Task prompt
Write the material out again in full, exactly.

Information shown

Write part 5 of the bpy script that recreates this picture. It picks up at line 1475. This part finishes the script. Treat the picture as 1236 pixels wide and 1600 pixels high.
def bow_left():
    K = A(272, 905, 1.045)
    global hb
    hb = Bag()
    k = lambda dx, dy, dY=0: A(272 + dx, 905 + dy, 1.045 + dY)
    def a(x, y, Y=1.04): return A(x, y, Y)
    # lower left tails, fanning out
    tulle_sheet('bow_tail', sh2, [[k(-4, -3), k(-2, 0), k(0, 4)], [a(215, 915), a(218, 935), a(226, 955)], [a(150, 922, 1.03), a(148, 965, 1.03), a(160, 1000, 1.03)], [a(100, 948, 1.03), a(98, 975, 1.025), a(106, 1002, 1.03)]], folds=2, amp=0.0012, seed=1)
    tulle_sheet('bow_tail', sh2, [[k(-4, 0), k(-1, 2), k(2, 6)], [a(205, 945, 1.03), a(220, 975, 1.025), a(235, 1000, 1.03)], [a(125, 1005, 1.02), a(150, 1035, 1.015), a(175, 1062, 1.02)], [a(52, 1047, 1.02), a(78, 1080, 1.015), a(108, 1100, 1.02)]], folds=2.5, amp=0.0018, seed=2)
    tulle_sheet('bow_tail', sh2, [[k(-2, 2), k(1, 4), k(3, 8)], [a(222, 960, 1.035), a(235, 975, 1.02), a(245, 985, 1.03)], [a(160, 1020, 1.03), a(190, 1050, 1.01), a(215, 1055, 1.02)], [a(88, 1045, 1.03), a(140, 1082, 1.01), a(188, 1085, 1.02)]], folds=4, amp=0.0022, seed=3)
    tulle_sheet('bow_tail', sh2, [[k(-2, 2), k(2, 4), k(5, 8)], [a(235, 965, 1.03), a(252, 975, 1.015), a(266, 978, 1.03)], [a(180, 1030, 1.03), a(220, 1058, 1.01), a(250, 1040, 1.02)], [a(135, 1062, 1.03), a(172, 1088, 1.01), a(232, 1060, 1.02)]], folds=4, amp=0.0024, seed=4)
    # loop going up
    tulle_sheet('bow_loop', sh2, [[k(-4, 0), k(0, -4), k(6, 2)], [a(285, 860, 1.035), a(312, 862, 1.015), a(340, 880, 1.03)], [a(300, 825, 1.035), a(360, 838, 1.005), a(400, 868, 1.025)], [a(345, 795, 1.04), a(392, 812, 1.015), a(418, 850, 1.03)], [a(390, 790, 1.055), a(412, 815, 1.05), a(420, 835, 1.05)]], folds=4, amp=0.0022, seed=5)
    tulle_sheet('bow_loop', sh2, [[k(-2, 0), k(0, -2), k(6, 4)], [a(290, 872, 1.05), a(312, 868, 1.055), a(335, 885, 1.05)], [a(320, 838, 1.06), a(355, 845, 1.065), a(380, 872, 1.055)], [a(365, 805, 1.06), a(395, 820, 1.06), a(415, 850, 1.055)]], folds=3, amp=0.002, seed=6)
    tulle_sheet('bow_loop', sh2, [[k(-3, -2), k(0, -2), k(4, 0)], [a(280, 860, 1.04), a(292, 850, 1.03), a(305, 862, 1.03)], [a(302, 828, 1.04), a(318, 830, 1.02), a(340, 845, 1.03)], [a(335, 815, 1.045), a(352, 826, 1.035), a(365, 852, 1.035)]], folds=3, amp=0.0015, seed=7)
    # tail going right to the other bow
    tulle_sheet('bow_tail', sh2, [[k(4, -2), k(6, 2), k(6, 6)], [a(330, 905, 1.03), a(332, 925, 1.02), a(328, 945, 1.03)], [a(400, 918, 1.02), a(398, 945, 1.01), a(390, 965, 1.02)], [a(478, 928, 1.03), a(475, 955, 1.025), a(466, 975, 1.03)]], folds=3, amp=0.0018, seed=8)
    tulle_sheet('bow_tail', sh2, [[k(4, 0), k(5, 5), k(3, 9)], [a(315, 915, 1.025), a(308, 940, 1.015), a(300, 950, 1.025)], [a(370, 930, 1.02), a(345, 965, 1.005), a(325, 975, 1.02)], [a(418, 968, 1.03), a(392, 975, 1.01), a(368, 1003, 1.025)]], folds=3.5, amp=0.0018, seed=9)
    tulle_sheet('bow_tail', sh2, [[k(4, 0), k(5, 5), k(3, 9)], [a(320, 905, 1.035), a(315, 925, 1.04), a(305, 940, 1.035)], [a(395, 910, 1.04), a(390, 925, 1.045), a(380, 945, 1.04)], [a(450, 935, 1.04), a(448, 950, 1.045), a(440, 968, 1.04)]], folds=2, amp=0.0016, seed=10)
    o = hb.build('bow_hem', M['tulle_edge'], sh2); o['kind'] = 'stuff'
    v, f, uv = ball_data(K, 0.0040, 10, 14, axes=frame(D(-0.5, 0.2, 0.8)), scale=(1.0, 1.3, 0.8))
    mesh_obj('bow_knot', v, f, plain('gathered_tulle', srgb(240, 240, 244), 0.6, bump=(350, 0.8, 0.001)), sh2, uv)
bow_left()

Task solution
Write part 5 of the bpy script that recreates this picture. It picks up at line 1475. This part finishes the script. Treat the picture as 1236 pixels wide and 1600 pixels high.
def bow_left():
    K = A(272, 905, 1.045)
    global hb
    hb = Bag()
    k = lambda dx, dy, dY=0: A(272 + dx, 905 + dy, 1.045 + dY)
    def a(x, y, Y=1.04): return A(x, y, Y)
    # lower left tails, fanning out
    tulle_sheet('bow_tail', sh2, [[k(-4, -3), k(-2, 0), k(0, 4)], [a(215, 915), a(218, 935), a(226, 955)], [a(150, 922, 1.03), a(148, 965, 1.03), a(160, 1000, 1.03)], [a(100, 948, 1.03), a(98, 975, 1.025), a(106, 1002, 1.03)]], folds=2, amp=0.0012, seed=1)
    tulle_sheet('bow_tail', sh2, [[k(-4, 0), k(-1, 2), k(2, 6)], [a(205, 945, 1.03), a(220, 975, 1.025), a(235, 1000, 1.03)], [a(125, 1005, 1.02), a(150, 1035, 1.015), a(175, 1062, 1.02)], [a(52, 1047, 1.02), a(78, 1080, 1.015), a(108, 1100, 1.02)]], folds=2.5, amp=0.0018, seed=2)
    tulle_sheet('bow_tail', sh2, [[k(-2, 2), k(1, 4), k(3, 8)], [a(222, 960, 1.035), a(235, 975, 1.02), a(245, 985, 1.03)], [a(160, 1020, 1.03), a(190, 1050, 1.01), a(215, 1055, 1.02)], [a(88, 1045, 1.03), a(140, 1082, 1.01), a(188, 1085, 1.02)]], folds=4, amp=0.0022, seed=3)
    tulle_sheet('bow_tail', sh2, [[k(-2, 2), k(2, 4), k(5, 8)], [a(235, 965, 1.03), a(252, 975, 1.015), a(266, 978, 1.03)], [a(180, 1030, 1.03), a(220, 1058, 1.01), a(250, 1040, 1.02)], [a(135, 1062, 1.03), a(172, 1088, 1.01), a(232, 1060, 1.02)]], folds=4, amp=0.0024, seed=4)
    # loop going up
    tulle_sheet('bow_loop', sh2, [[k(-4, 0), k(0, -4), k(6, 2)], [a(285, 860, 1.035), a(312, 862, 1.015), a(340, 880, 1.03)], [a(300, 825, 1.035), a(360, 838, 1.005), a(400, 868, 1.025)], [a(345, 795, 1.04), a(392, 812, 1.015), a(418, 850, 1.03)], [a(390, 790, 1.055), a(412, 815, 1.05), a(420, 835, 1.05)]], folds=4, amp=0.0022, seed=5)
    tulle_sheet('bow_loop', sh2, [[k(-2, 0), k(0, -2), k(6, 4)], [a(290, 872, 1.05), a(312, 868, 1.055), a(335, 885, 1.05)], [a(320, 838, 1.06), a(355, 845, 1.065), a(380, 872, 1.055)], [a(365, 805, 1.06), a(395, 820, 1.06), a(415, 850, 1.055)]], folds=3, amp=0.002, seed=6)
    tulle_sheet('bow_loop', sh2, [[k(-3, -2), k(0, -2), k(4, 0)], [a(280, 860, 1.04), a(292, 850, 1.03), a(305, 862, 1.03)], [a(302, 828, 1.04), a(318, 830, 1.02), a(340, 845, 1.03)], [a(335, 815, 1.045), a(352, 826, 1.035), a(365, 852, 1.035)]], folds=3, amp=0.0015, seed=7)
    # tail going right to the other bow
    tulle_sheet('bow_tail', sh2, [[k(4, -2), k(6, 2), k(6, 6)], [a(330, 905, 1.03), a(332, 925, 1.02), a(328, 945, 1.03)], [a(400, 918, 1.02), a(398, 945, 1.01), a(390, 965, 1.02)], [a(478, 928, 1.03), a(475, 955, 1.025), a(466, 975, 1.03)]], folds=3, amp=0.0018, seed=8)
    tulle_sheet('bow_tail', sh2, [[k(4, 0), k(5, 5), k(3, 9)], [a(315, 915, 1.025), a(308, 940, 1.015), a(300, 950, 1.025)], [a(370, 930, 1.02), a(345, 965, 1.005), a(325, 975, 1.02)], [a(418, 968, 1.03), a(392, 975, 1.01), a(368, 1003, 1.025)]], folds=3.5, amp=0.0018, seed=9)
    tulle_sheet('bow_tail', sh2, [[k(4, 0), k(5, 5), k(3, 9)], [a(320, 905, 1.035), a(315, 925, 1.04), a(305, 940, 1.035)], [a(395, 910, 1.04), a(390, 925, 1.045), a(380, 945, 1.04)], [a(450, 935, 1.04), a(448, 950, 1.045), a(440, 968, 1.04)]], folds=2, amp=0.0016, seed=10)
    o = hb.build('bow_hem', M['tulle_edge'], sh2); o['kind'] = 'stuff'
    v, f, uv = ball_data(K, 0.0040, 10, 14, axes=frame(D(-0.5, 0.2, 0.8)), scale=(1.0, 1.3, 0.8))
    mesh_obj('bow_knot', v, f, plain('gathered_tulle', srgb(240, 240, 244), 0.6, bump=(350, 0.8, 0.001)), sh2, uv)
bow_left()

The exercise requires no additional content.